## STATED EXERCISE
Return the lines below exactly, from the first line to the line that contains "255), es=1.5), b)". Leave out pictures.

## ENTRIES
— start —
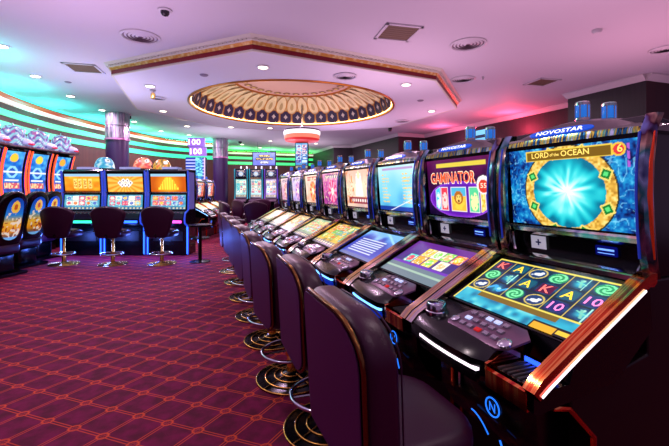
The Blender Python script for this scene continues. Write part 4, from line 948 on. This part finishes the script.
MB().tube([(.04, -.3, 3.05), (.04, -.3, CZ)], .01).build('hanger', CHROME, t); MB().tube([(.04, .3, 3.05), (.04, .3, CZ)], .01).build('hanger', CHROME, t)

# number sign on striped stand
x, y = at_depth(195.5, 12.9); t = thing('jackpot_sign', 'tall blue striped light stand with two white number boards on top', 'sign', (x, y, 0)); t.rotation_euler.z = VIEWROT
def stripes(U, V, a):
    img = ramp(.5+.5*np.sin(V*2*PI*9), [(20, 40, 150), (40, 90, 220), (230, 220, 255)]); put(img, (U > .5) & (U < .85), (40, 130, 200)); put(img, (U > .5) & (U < .85) & (vn(U, V*3, 12, 4) > .55), (130, 230, 240)); put(img, U > .93, (240, 200, 250)); return img
MB().box(0, .15, -.34, .34, 0, 2.46, .01).build('stand', BLACK, t)
screen('light_panel', F((-.004, 0, 1.97), (0, -1, 0), (0, 0, 1)), .66, .96, stripes, 40, 90, t, SCRH)
for zz, off in ((2.98, .0), (2.66, -.05)):
    b = MB().box(-.03, .12, -.30+off, .26+off, zz-.15, zz+.14, .01).build('number_board', mat('violet board', (110, 80, 170), .3, emit=(150, 110, 220), es=.7), t)
    text_mesh([('100', -.02-off, 0, .2, .40)], F((-.035, 0, zz), (0, -1, 0), (0, 0, 1)), 'number', mat('white number glow', (255, 255, 255), emit=(255, 240, 255), es=1.5), b)

# striped tower at the end of the front row and round light box above
x, y = at_depth(302, 8.7); t = thing('display_tower', 'blue patterned display tower under the round red light box', 'sign', (x, y, 0)); t.rotation_euler.z = VIEWROT
MB().box(0, .2, -.14, .16, 0, 2.44, .01).build('stand', BLACK, t)
screen('display', F((-.004, .01, 2.12), (0, -1, 0), (0, 0, 1)), .27, .60, tiles([(40, 120, 200), (140, 200, 240)], [(200, 230, 250), (40, 70, 170), (120, 60, 160), (240, 180, 190)], 2, 6, 3), 24, 60, t, SCRH)
x, y = at_depth(302, 8.75); t = thing('hanging_light_box', 'round red and white light box hanging under the ceiling', 'sign', (x, y, 0))
MB().lathe([(.30, 2.46), (.375, 2.475), (.395, 2.52)], 40).build('red_band', mat('red lit band', (210, 50, 50), .3, emit=(220, 50, 50), es=.7), t, smooth=40)
MB().lathe([(.395, 2.52), (.405, 2.55), (.405, 2.61)], 40).build('salmon_band', mat('salmon lit band', (240, 140, 110), .3, emit=(245, 130, 100), es=.8), t, smooth=40)
MB().lathe([(.41, 2.61), (.42, 2.62), (.42, 2.69), (.41, 2.70)], 40).build('white_band', mat('white lit band', (255, 250, 255), .3, emit=(255, 245, 255), es=1.2), t, smooth=40)
MB().lathe([(.41, 2.70), (.41, 2.73), (.05, 2.75)], 40).build('top_cap', mat('plum cap', (60, 40, 70), .4), t, smooth=40)
MB().tube([(0, 0, 2.74), (0, 0, SZ)], .02).build('hanger', CHROME, t)

# small lit sign behind the lion machine, and its red glow
t = thing('topper_sign', 'small lit sign with blue corner lamps behind the lion screen machine', 'sign', (2.25, 2.58, 0))
MB().box(0, .35, -.34, .34, 0, 1.66, .01).build('cabinet', BLACK, t)
MB().box(-.01, .02, -.20, .03, 1.74, 1.84, .004).build('sign_plate', mat('blue white sign', (120, 200, 240), .3, emit=(120, 200, 245), es=1.0), t)
MB().box(0, .03, -.2, .03, 1.66, 1.74).build('sign_foot', BLACK, t)
MB().box(-.012, -.008, -.18, .01, 1.775, 1.80).build('sign_mark', mat('navy ink'), t)

# ------------------------------------------------------------------ ceiling fixtures
LAMP = mat('warm lamp', (255, 240, 215), emit=(255, 232, 200), es=9.0)
def zof(px, py, soffit): return SZ if soffit else CZ
DL = [(2, 46, 0, 'far left downlight at the left edge of the photo'), (35.5, 76, 0, 'second downlight from the left edge'), (70.5, 96, 0, 'downlight near the left wall above the tall machines'), (102, 110, 0, 'downlight left of the mirrored column'),
      (134, 121.5, 0, 'downlight right of the mirrored column'), (161, 131, 0, 'downlight beside the curved wall behind the soffit'), (189, 135, 0, 'downlight above the number sign'), (242, 144.3, 0, 'yellowish downlight left of the hanging sign'),
      (270.5, 141, 0, 'downlight above the hanging sign'), (260, 147.5, 0, 'downlight just over the hanging sign frame'), (316, 143.5, 0, 'yellowish downlight right of the round light box'),
      (263, 67, 1, 'soffit downlight near the front point of the octagon'), (150, 86, 1, 'soffit downlight near the left corner of the octagon'), (163, 111, 1, 'soffit downlight left of the dome'), (187, 126, 1, 'soffit downlight at the far left side of the dome'),
      (231, 127, 1, 'soffit downlight behind the dome, left of centre'), (270, 128, 1, 'soffit downlight behind the dome centre'), (406, 84.5, 1, 'soffit downlight right of the dome'), (431.5, 111, 1, 'soffit downlight at the right corner of the octagon')]
first = None
for px, py, s, lab in DL:
    z = SZ-.004 if s else CZ; x, y = on_ceil(px, py, z)
    if first is None:
        d = thing('downlight', lab, 'ceiling light', (x, y, z), 0, 'recessed downlights')
        MB().lathe([(.075, -.012), (.10, -.010), (.105, 0), (.075, 0)], 24, cap=False).build('trim_ring', mat('white trim ring', (235, 230, 235), .4), d, smooth=40)
        MB().lathe([(.001, -.012), (.075, -.010)], 24, cap=False).build('lens', LAMP, d)
        first = d
    else: d = dup(first, (x, y, z), 0, lab)
def round_vent(px, py, s, r_, lab):
    z = SZ-.004 if s else CZ; x, y = on_ceil(px, py, z); t = thing('ceiling_vent', lab, 'vent', (x, y, z), 0, 'round ceiling vents')
    MB().lathe([(r_, 0), (r_, -.012), (r_*.9, -.022), (r_*.86, -.01), (r_*.86, 0)], 36, cap=False).build('frame', mat('vent enamel', (225, 215, 222), .4), t, smooth=40)
    MB().lathe([(.001, -.001), (r_*.88, -.001)], 30, cap=False).build('throat', mat('vent throat', (150, 118, 136), .7), t)
    for k in range(4): q = r_*(.2+.18*k); MB().lathe([(q-.012, -.014), (q+.014, -.004), (q+.012, -.002), (q-.016, -.012)], 30, cap=False).build('louvre', mat('vent enamel'), t, smooth=40)
round_vent(140.5, 36.5, 0, .26, 'large round vent in the left ceiling near the octagon'); round_vent(468, 44, 0, .26, 'large round vent right of the square grille'); round_vent(463, 79, 0, .23, 'round vent right of the octagon corner')
round_vent(345, 76, 1, .20, 'round vent on the soffit above the dome'); round_vent(402, 121, 1, .2, 'round vent at the far right of the soffit'); round_vent(665, 49, 0, .2, 'round vent cut by the right edge of the photo'); round_vent(158, 98, 1, .16, 'small round vent on the left side of the soffit')
def square_vent(px, py, w, lab):
    x, y = on_ceil(px, py, CZ); t = thing('ceiling_grille', lab, 'vent', (x, y, CZ), R(-8), 'square ceiling grilles')
    mb = MB()
    for a, b, c, d in ((-w, w, -w, -w+.04), (-w, w, w-.04, w), (-w, -w+.04, -w, w), (w-.04, w, -w, w)): mb.box(a, b, c, d, -.015, -.0005)
    mb.build('frame', mat('vent enamel'), t); MB().box(-w+.04, w-.04, -w+.04, w-.04, -.006, -.001).build('filter', mat('olive filter', (120, 96, 76), .8), t)
    mb = MB()
    for k in range(7): q = -w+.07+k*(2*w-.14)/6; mb.box(-w+.04, w-.04, q-.006, q+.006, -.010, -.006)
    mb.build('slats', mat('grille slat', (140, 115, 95), .6), t)
square_vent(84, 68, .26, 'square grille in the left ceiling'); square_vent(398, 32.5, .26, 'large square grille left of the round vent'); square_vent(542, 82, .24, 'square grille near the right wall')
def small_disc(px, py, s, r_, h, m, name, lab, cat):
    z = SZ-.004 if s else CZ; x, y = on_ceil(px, py, z); o = MB().lathe([(r_, 0), (r_, -h*.4), (r_*.7, -h), (r_*.2, -h*1.05)], 24).build(name, m, smooth=40); o.location = (x, y, z+.003); tag(o, lab, cat); return o
EN = mat('vent enamel'); DK = mat('dark dome', (40, 34, 44), .2)
x, y = on_ceil(165, 10, CZ); t = thing('security_camera', 'dark dome security camera on a white round plate at the top left of the ceiling', 'camera', (x, y, CZ))
MB().lathe([(.08, 0), (.08, -.012), (.06, -.018)], 24).build('mounting_plate', EN, t, smooth=40); MB().lathe([(.05, -.018), (.05, -.04), (.035, -.065), (.01, -.075)], 24).build('dome_lens', DK, t, smooth=40)
small_disc(597, 30, 0, .06, .05, EN, 'smoke_detector', 'white smoke detector in the right ceiling', 'smoke detector')
small_disc(204, 75, 1, .07, .02, mat('grey disc', (150, 130, 150), .5), 'sensor_disc', 'flat grey disc on the soffit left of the dome', 'sensor'); small_disc(68, 82, 0, .06, .02, mat('grey disc'), 'sensor_disc', 'flat grey disc in the left ceiling below the square grille', 'sensor')
small_disc(420.5, 100.5, 1, .07, .02, mat('grey disc'), 'sensor_disc', 'flat grey disc between the two right soffit downlights', 'sensor')
small_disc(390, 128, 0, .07, .12, DK, 'security_camera', 'dark dome security camera beyond the right of the soffit', 'camera'); small_disc(129, 116, 0, .06, .1, DK, 'security_camera', 'dark dome security camera by the mirrored column', 'camera'); small_disc(240, 141.5, 0, .08, .1, DK, 'security_camera', 'dark dome security camera left of the far hanging sign', 'camera')
small_disc(483, 77, 0, .02, .05, EN, 'sprinkler', 'small sprinkler head right of the round vent', 'sprinkler')
# spotlight hanging from soffit
x, y = on_ceil(153, 90, SZ); t = thing('spotlight', 'small brass spotlight hanging from the left of the soffit', 'light', (x, y, SZ-.005))
MB().lathe([(.05, 0), (.05, -.02), (.015, -.03), (.015, -.05)], 20).build('mount', EN, t, smooth=40); MB().lathe([(.03, -.05), (.045, -.08), (.04, -.16), (.02, -.17)], 20).build('head', mat('brass spot', (200, 170, 90), .3, .6), t, smooth=40)

# ------------------------------------------------------------------ light
def area(name, loc, size, power, col, rot=(0, 0, 0), spread=180):
    l = bpy.data.lights.new(name, 'AREA'); l.energy = power; l.size = size; l.color = col; l.shape = 'DISK'
    o = bpy.data.objects.new(name, l); COL.objects.link(o); o.location = loc; o.rotation_euler = rot; l.spread = R(spread); return o
def point(name, loc, power, col, r_=.1):
    l = bpy.data.lights.new(name, 'POINT'); l.energy = power; l.color = col; l.shadow_soft_size = r_
    o = bpy.data.objects.new(name, l); COL.objects.link(o); o.location = loc; return o
for px, py, s, lab in DL:
    z = (SZ if s else CZ)-.03; x, y = on_ceil(px, py, z); area('downlight_lamp', (x, y, z), .12, 26 if x < -1.5 else 60 if y > 9 else 22, (1, .62, .92))
for x, y in ((-1.5, 1.5), (2.0, .5), (-2, 4.2), (.2, 3.2), (5.5, 2.5), (6.5, 6.5), (.5, -2), (4, -2), (-4, 0)):
    area('downlight_lamp', (x, y, CZ-.03), .12, 17, (1, .78, .84))
UPC = (.95, .62, 1)
for x, y, p, c in ((3.3, 2.0, 46, (1, .52, .72)), (3.3, 5.6, 48, (1, .6, .85)), (6.2, 3.2, 42, (1, .44, .62)), (6.2, 8, 46, (1, .45, .68)), (0, -2.5, 60, UPC), (-3.2, 1.5, 60, (.75, .62, 1)), (-1.2, 4.5, 55, UPC),
                   (-1.6, 8.2, 60, (.8, .72, 1)), (1.8, 9.2, 55, (.95, .8, 1)), (4.4, 10.5, 50, UPC), (1.2, 14.5, 60, (.85, .8, 1)), (4.8, 16.5, 60, (.9, .75, .9)), (1.0, 1.2, 50, UPC)):
    area('added_ceiling_fill', (x, y, 1.95), 2.2, p*.52, c, rot=(PI, 0, 0))  # unseen upward fill lights, added to brighten the ceiling
for k in range(3, len(LEFT)-2, 5):
    p = Vector(LEFT[k]); q = Vector(LEFT[k+1]); d = (q-p).normalized()
    area('added_cove_fill', (p.x+d.y*.45, p.y-d.x*.45, 3.0), .7, 16, (.05, 1, .85) if k < 22 else (.1, 1, .5), rot=(PI, 0, 0))  # unseen lamps added below the cornice to widen the cove glow
for x in (2.6, 4.2, 5.8): area('added_cove_fill', (x, 20.0, 3.0), .8, 22, (.15, 1, .3), rot=(PI, 0, 0))
point('red_wall_glow', (8.3, 8.0, 3.05), 60, (1, .05, .12)); point('red_wall_glow', (8.0, 10.6, 3.1), 30, (1, .12, .3))
for px in (62, 104, 147, 189):
    x, y = at_depth(px, 7.35); point('blue_bank_glow', (x, y, .35), 20, (.1, .2, 1), .05)
W = bpy.data.worlds.new('world'); S.world = W; W.use_nodes = True
W.node_tree.nodes['Background'].inputs[0].default_value = (.60, .34, .68, 1); W.node_tree.nodes['Background'].inputs[1].default_value = .36
S.cycles.use_fast_gi = True; S.cycles.fast_gi_method = 'REPLACE'; S.cycles.ao_bounces = 1; S.cycles.ao_bounces_render = 1
W.light_settings.ao_factor = 1.0; W.light_settings.distance = 4
S.cycles.use_denoising = True
S.cycles.max_bounces = 6; S.cycles.sample_clamp_indirect = 4; S.cycles.caustics_reflective = False; S.cycles.caustics_refractive = False
S.view_settings.view_transform = 'Standard'; S.view_settings.look = 'None'; S.view_settings.gamma = 1; S.view_settings.exposure = 0; S.view_settings.use_curve_mapping = False
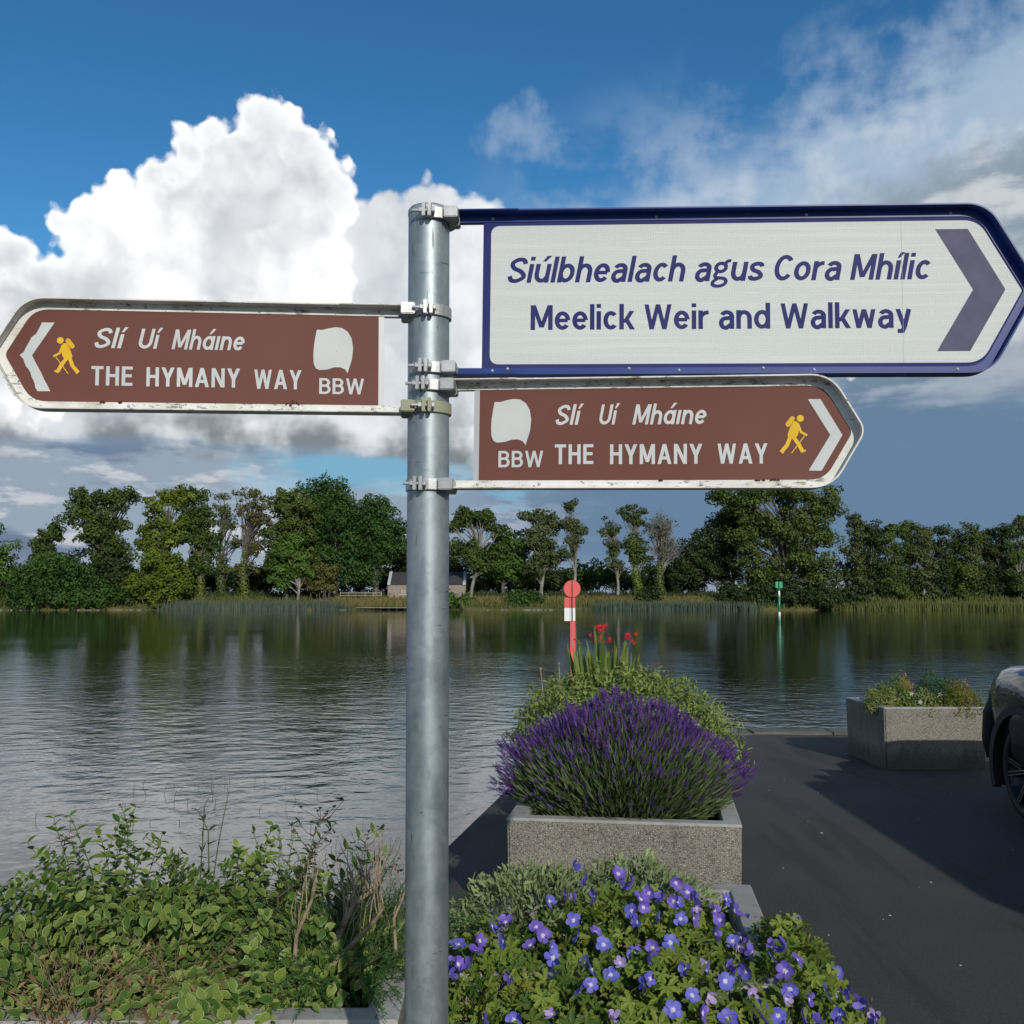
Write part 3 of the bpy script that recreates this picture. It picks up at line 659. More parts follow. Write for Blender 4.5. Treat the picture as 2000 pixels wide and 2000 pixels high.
def clamp(parent, name, z, side, bolt_dx, mt):
    """two-part band round the pole with a cast lug on the sign's side and a bolt through two ears in front"""
    root = MB(); hh = .0103
    root.lathe([(PR + .0002, -hh), (PR + .0048, -hh), (PR + .0052, -hh + .001), (PR + .0052, hh - .001), (PR + .0048, hh), (PR + .0002, hh)], 40, 0, smooth=False)
    x0, x1 = (.024, .049)
    if side < 0: x0, x1 = -.049, -.024
    root.box(x0, x1, -.046, -.012, -hh - .0003, hh + .0003, 0, ch=.0015)                         # lug
    root.box(min(x0, x1) + (.004 if side > 0 else 0), max(x0, x1) - (0 if side > 0 else .004), -.0125, .012, -hh - .004, hh - .001, 0, ch=.002)
    o = root.build(name, mt, parent, (0, 0, z))
    for dx in (-.0058, .0048):
        MB().box(bolt_dx + dx - .0031, bolt_dx + dx + .0031, -.0585, -.0405, -.0125, .0125, 0, ch=.001).build('clamp_ear', mt, o)
    rot = Matrix.Rotation(R(90), 4, 'Y')
    b_ = MB(); b_.lathe([(0, -.028), (.0028, -.028), (.0030, -.027), (.0030, .013), (0, .013)], 10, M=Matrix.Translation((bolt_dx, -.0505, 0)) @ rot)
    for a_, e_ in ((-.0155, -.0092), (.0083, .0138)):
        b_.lathe([(0, a_), (.0058, a_), (.0062, a_ + .001), (.0062, e_ - .001), (.0058, e_), (0, e_)], 6, M=Matrix.Translation((bolt_dx, -.0505, 0)) @ rot, smooth=False)
    b_.build('clamp_bolt', M_edge, o)
    return o
def sign_root(phi, tilt, side, label, cat, group):
    Z = Vector((0, 0, 1)); U = Vector((side * math.cos(phi), -math.sin(phi), 0))
    Zl = (-math.sin(tilt) * U + math.cos(tilt) * Z).normalized(); Xl = (math.cos(tilt) * U + math.sin(tilt) * Z).normalized()
    if side < 0: Xl = -Xl
    Yl = Zl.cross(Xl)
    r = empty('finger_sign'); M = Matrix(((Xl.x, Yl.x, Zl.x, PX), (Xl.y, Yl.y, Zl.y, PY), (Xl.z, Yl.z, Zl.z, 1.6), (0, 0, 0, 1)))
    r.matrix_basis = M; tag(r, label, cat, group); return r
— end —
## RESPONSE BELOW
The Blender Python script for this scene continues. Write part 4, from line 948 on. This part finishes the script.
MB().tube([(.04, -.3, 3.05), (.04, -.3, CZ)], .01).build('hanger', CHROME, t); MB().tube([(.04, .3, 3.05), (.04, .3, CZ)], .01).build('hanger', CHROME, t)

# number sign on striped stand
x, y = at_depth(195.5, 12.9); t = thing('jackpot_sign', 'tall blue striped light stand with two white number boards on top', 'sign', (x, y, 0)); t.rotation_euler.z = VIEWROT
def stripes(U, V, a):
    img = ramp(.5+.5*np.sin(V*2*PI*9), [(20, 40, 150), (40, 90, 220), (230, 220, 255)]); put(img, (U > .5) & (U < .85), (40, 130, 200)); put(img, (U > .5) & (U < .85) & (vn(U, V*3, 12, 4) > .55), (130, 230, 240)); put(img, U > .93, (240, 200, 250)); return img
MB().box(0, .15, -.34, .34, 0, 2.46, .01).build('stand', BLACK, t)
screen('light_panel', F((-.004, 0, 1.97), (0, -1, 0), (0, 0, 1)), .66, .96, stripes, 40, 90, t, SCRH)
for zz, off in ((2.98, .0), (2.66, -.05)):
    b = MB().box(-.03, .12, -.30+off, .26+off, zz-.15, zz+.14, .01).build('number_board', mat('violet board', (110, 80, 170), .3, emit=(150, 110, 220), es=.7), t)
    text_mesh([('100', -.02-off, 0, .2, .40)], F((-.035, 0, zz), (0, -1, 0), (0, 0, 1)), 'number', mat('white number glow', (255, 255, 255), emit=(255, 240, 255), es=1.5), b)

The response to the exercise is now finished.